56 million email addresses and 124 million passwords exposed, time to harden your logins

Troy Hunt’s Have I Been Pwned (HIBP) added a massive collection of infostealer malware logs to its database this month, comprising 56 million unique email addresses and 124 million unique passwords drawn from hundreds of millions of individual stealer log records. The passwords have been added to Pwned Passwords and are now searchable.

The scale of the leak is a reminder that credential theft is no longer a one-time event, it is a continuous industry. Akamai tracks 193 billion credential stuffing attempts per year globally. Attackers collect credentials through infostealer malware that silently extracts saved login data from browsers and password managers, then uses automated tools to replay them against other services, betting on password reuse.

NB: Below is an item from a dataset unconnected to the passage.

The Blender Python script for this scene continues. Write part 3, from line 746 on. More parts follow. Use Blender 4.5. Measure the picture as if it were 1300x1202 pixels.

If any of your passwords appear in this new dump, or if you are still reusing passwords across sites, here is what to do now.

Every account needs its own password. A password manager, whether standalone (1Password, Bitwarden) or built into your browser or phone, generates and stores unique credentials so you never need to remember or reuse one. There is no excuse for reuse in 2026; every major platform has a built-in password manager that syncs across devices.

Step two: enable two-factor authentication

A stolen password alone should not be enough to break into an account. Two-factor authentication adds a second check, typically a time-based code from an authenticator app, a hardware security key, or a biometric scan. Prioritise 2FA on email, banking, social media, and any account that stores payment information. Avoid SMS-based 2FA where possible; SIM-swap attacks remain a proven bypass.

Step three: switch to passkeys

Passkeys replace passwords entirely with cryptographic key pairs stored on your device. You authenticate with your face, fingerprint, or device PIN, nothing to type, nothing to leak. Apple, Google, and Microsoft all support passkeys across their platforms, and the FIDO Alliance reports that 65 per cent of organizations have deployed or are piloting passkeys for workforce access. For consumers, passkeys are supported on most major websites and continue to roll out.

Check your exposure

Visit haveibeenpwned.com and enter your email address to see if it appears in this or any other breach. For organizations, HIBP’s domain search and stealer logs API let security teams monitor credential exposure across their workforce.

The safest account is one an attacker cannot log into even with your password. That means unique credentials on every site, a second factor enabled, or better yet, no password at all.